EXERCISE PROMPT: State the number of lines that include the string "picture", and write nothing else.

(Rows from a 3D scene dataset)

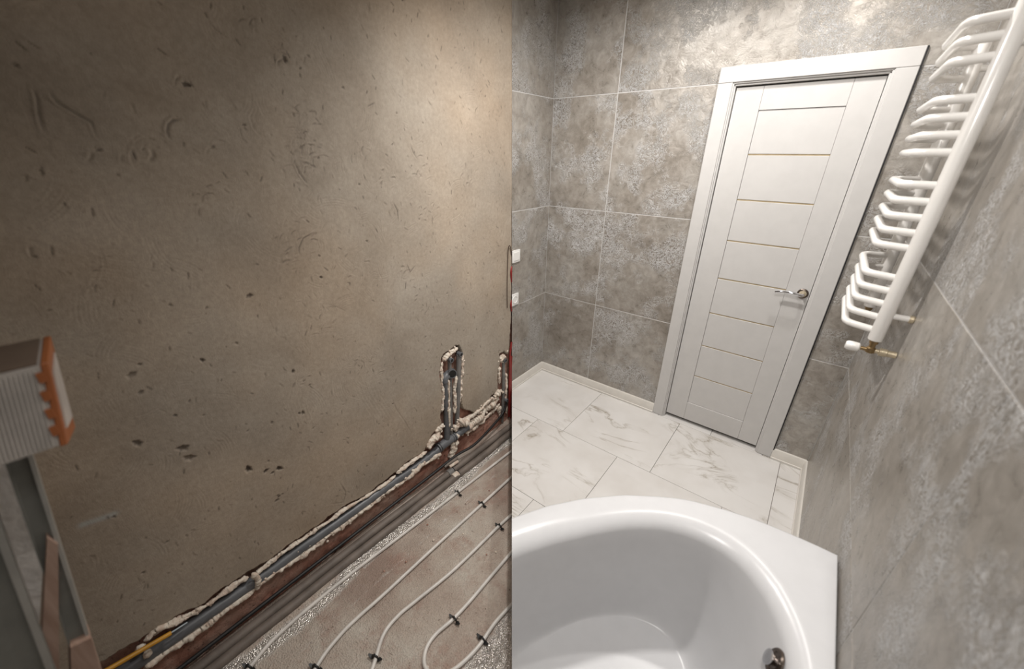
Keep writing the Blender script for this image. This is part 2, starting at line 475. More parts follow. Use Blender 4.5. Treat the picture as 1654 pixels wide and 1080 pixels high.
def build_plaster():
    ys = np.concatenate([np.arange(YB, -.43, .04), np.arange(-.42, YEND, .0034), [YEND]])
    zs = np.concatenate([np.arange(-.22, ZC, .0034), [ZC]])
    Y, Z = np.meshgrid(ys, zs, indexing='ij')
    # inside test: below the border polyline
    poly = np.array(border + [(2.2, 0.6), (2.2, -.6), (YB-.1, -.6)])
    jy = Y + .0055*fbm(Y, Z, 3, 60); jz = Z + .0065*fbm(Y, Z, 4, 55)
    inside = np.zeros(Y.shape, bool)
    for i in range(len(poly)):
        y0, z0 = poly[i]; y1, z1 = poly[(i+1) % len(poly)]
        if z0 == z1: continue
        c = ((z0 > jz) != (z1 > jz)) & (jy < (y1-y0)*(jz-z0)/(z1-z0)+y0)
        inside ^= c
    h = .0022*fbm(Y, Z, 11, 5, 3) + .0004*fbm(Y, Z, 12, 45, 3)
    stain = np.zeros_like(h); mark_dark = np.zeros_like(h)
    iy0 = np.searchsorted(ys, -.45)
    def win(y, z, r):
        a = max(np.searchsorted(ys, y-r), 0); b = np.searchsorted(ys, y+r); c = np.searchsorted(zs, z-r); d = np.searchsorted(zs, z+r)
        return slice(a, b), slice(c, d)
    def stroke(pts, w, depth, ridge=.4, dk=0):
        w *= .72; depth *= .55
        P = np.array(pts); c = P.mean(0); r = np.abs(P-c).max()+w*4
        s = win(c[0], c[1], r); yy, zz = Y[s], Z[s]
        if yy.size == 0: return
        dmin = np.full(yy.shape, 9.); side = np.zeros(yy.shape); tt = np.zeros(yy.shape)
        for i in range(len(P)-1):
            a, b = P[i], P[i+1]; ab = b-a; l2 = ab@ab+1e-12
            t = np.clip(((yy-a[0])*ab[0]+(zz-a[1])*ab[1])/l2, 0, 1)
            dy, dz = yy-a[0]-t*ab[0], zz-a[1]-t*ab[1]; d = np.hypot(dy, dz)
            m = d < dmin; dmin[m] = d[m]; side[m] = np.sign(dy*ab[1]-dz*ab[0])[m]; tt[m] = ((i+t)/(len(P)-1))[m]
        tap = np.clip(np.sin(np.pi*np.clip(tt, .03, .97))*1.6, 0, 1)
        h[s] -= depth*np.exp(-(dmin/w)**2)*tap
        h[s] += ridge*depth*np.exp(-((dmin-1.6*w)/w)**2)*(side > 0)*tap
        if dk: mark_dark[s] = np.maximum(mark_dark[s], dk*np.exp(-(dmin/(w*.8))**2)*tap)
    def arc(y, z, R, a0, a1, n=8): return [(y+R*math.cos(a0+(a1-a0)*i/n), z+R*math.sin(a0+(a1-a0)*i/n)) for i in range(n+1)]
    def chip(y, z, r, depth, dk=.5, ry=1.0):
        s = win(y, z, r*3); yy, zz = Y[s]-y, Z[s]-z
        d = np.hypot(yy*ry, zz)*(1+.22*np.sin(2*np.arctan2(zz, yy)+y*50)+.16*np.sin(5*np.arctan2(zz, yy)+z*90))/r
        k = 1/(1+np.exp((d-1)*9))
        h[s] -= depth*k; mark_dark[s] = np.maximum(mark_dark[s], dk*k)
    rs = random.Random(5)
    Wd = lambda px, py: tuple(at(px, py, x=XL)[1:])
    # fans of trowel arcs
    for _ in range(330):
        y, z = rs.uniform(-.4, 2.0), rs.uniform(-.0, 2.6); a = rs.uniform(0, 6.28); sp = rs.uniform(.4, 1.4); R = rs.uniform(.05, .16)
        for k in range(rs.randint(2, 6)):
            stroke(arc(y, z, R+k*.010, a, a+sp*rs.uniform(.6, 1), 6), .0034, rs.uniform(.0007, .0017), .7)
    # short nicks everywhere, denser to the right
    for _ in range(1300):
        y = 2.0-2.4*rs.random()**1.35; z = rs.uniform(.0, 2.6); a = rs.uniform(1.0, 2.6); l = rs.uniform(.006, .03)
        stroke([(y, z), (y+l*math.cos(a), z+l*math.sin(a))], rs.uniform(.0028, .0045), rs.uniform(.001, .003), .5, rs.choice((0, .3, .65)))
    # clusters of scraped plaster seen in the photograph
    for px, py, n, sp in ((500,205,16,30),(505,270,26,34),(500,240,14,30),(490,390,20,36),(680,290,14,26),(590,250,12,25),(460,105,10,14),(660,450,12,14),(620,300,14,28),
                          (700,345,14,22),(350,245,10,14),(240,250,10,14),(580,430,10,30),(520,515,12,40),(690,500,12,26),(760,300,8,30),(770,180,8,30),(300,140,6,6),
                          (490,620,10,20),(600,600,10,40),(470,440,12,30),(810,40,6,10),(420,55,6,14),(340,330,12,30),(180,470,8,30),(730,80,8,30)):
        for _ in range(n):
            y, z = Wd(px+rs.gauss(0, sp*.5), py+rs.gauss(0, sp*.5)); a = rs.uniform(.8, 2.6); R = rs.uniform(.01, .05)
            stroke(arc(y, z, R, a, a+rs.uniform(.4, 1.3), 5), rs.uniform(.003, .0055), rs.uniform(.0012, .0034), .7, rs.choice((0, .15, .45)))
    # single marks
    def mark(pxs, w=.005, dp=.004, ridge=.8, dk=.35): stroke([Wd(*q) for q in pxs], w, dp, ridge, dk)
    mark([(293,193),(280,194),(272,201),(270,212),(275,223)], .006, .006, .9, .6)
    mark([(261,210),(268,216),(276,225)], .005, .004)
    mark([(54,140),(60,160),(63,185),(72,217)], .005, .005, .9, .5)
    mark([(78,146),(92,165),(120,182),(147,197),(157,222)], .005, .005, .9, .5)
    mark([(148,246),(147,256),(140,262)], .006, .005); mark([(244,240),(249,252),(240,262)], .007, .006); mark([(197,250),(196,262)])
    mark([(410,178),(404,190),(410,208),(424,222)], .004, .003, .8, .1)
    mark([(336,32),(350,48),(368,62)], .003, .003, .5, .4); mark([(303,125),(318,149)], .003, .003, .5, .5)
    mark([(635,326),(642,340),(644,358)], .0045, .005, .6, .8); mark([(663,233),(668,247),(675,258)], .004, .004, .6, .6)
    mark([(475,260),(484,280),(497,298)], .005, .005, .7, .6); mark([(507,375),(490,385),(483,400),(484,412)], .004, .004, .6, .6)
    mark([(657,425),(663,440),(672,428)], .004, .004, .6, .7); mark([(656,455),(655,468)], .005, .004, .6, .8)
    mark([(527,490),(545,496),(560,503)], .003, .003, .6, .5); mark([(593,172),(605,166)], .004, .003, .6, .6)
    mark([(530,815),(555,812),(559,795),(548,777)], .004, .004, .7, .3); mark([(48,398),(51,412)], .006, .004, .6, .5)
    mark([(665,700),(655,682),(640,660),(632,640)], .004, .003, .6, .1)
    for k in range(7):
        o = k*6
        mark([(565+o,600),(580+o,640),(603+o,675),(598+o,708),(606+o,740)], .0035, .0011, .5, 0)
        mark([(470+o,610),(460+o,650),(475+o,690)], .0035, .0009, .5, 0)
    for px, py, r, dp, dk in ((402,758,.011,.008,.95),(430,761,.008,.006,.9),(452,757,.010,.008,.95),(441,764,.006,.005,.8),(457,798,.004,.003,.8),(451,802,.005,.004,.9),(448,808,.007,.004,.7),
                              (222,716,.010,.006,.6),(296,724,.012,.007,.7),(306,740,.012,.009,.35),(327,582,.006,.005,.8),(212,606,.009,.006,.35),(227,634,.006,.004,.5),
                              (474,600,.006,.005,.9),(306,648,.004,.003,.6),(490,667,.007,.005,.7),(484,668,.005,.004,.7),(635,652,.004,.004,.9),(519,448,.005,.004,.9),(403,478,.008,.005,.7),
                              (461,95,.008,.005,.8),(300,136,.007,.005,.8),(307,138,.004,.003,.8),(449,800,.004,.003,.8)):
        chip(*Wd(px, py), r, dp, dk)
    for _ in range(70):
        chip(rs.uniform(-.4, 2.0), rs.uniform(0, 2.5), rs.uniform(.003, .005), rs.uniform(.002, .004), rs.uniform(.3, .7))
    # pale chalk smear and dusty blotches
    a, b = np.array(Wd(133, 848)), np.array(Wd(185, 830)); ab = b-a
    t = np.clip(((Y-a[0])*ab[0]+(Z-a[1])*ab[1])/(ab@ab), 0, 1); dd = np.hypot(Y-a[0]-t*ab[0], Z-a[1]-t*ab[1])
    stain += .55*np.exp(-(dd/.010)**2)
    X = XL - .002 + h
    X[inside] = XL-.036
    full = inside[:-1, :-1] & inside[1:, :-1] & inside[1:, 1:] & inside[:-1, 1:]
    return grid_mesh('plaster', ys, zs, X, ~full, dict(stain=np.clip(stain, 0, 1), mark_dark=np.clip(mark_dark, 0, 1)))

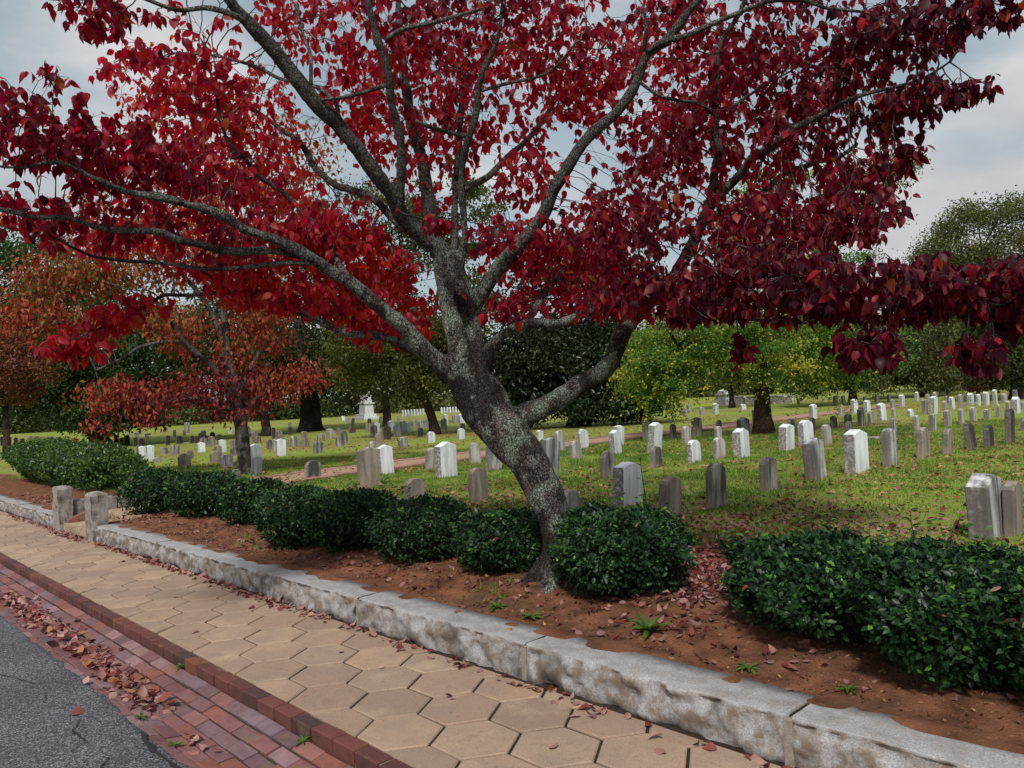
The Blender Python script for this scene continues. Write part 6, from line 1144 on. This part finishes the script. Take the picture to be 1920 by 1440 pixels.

WRITTEN SOLUTION: 2